2 – Nunca houve pagamento de diárias a esposas de ministros.
3 – O valor das diárias internacionais pagas aos ministros do STJ segue o disposto na Resolução 73/2009 do CNJ, de valor idêntico ao pago aos conselheiros do CNJ.
4 – Todos os afastamentos de ministros do STJ em razão de viagem ao exterior são aprovados pelo Conselho de Administração, composto pelos 11 ministros mais antigos da Corte.
5 – A classe das passagens internacionais emitidas para os ministros do STJ segue os mesmos parâmetros utilizados pelo Supremo Tribunal Federal e pelo Poder Executivo (art. 27 do Decreto n. 71.733, com a redação que lhe deu o Decreto n. 3.643/2000).

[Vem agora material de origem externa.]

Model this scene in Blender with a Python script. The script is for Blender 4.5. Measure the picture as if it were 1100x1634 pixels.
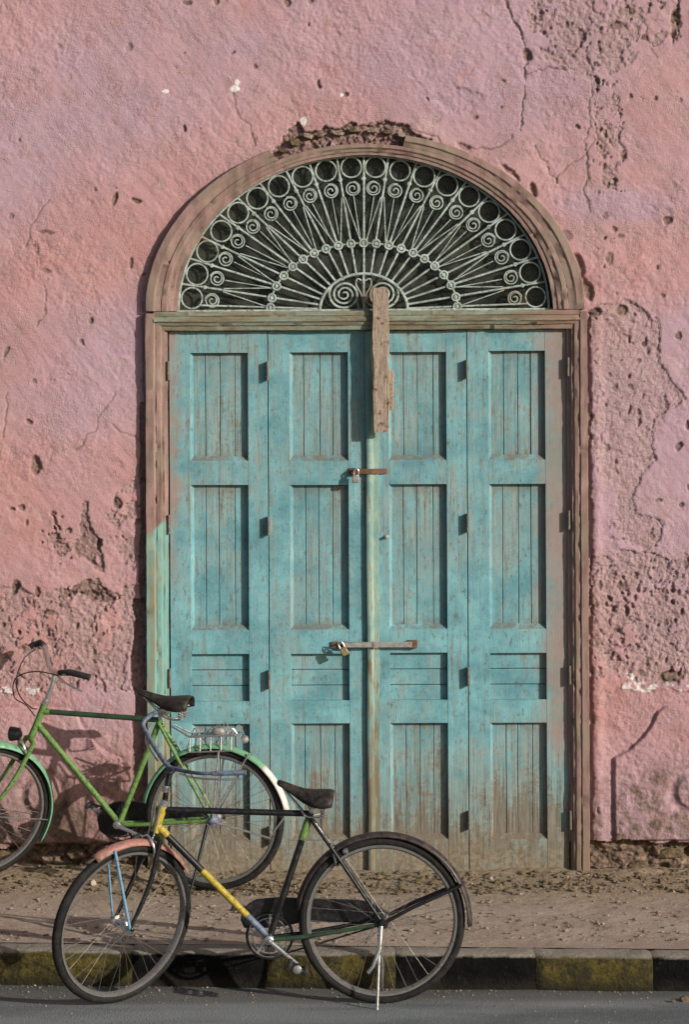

6 – No âmbito do Conselho da Justiça Federal, não houve nenhuma viagem internacional realizada pelo Presidente ou por outro ministro em seu nome.
7 – Todas as viagens ao exterior feitas por ministros representando o STJ destinam-se a garantir a participação da Corte em eventos revestidos de alta importância institucional para o Judiciário brasileiro, como a Cúpula Judicial da Comunidade de Estados Latino-Americanos e Caribenhos e a União Europeia, a Comissão Ibero-Americana de Ética, a reunião de apresentação do tratado de direito judicial e o Congresso Internacional de Altas Jurisdições Administrativas.
8 – O Superior Tribunal de Justiça está sempre aberto a prestar esclarecimentos à sociedade e aos órgãos de controle, valendo ressaltar que todas as viagens são analisadas por seu órgão de controle interno e submetidas à apreciação do Tribunal de Contas da União e que as contas do STJ até 2012 já foram aprovadas por aquela Corte de Contas.
Por fim, destaco que as informações pertinentes serão prestadas com a maior brevidade possível ao CNJ, com a certeza de que serão suficientes para determinar o pronto arquivamento do procedimento, ante a inexistência de qualquer irregularidade.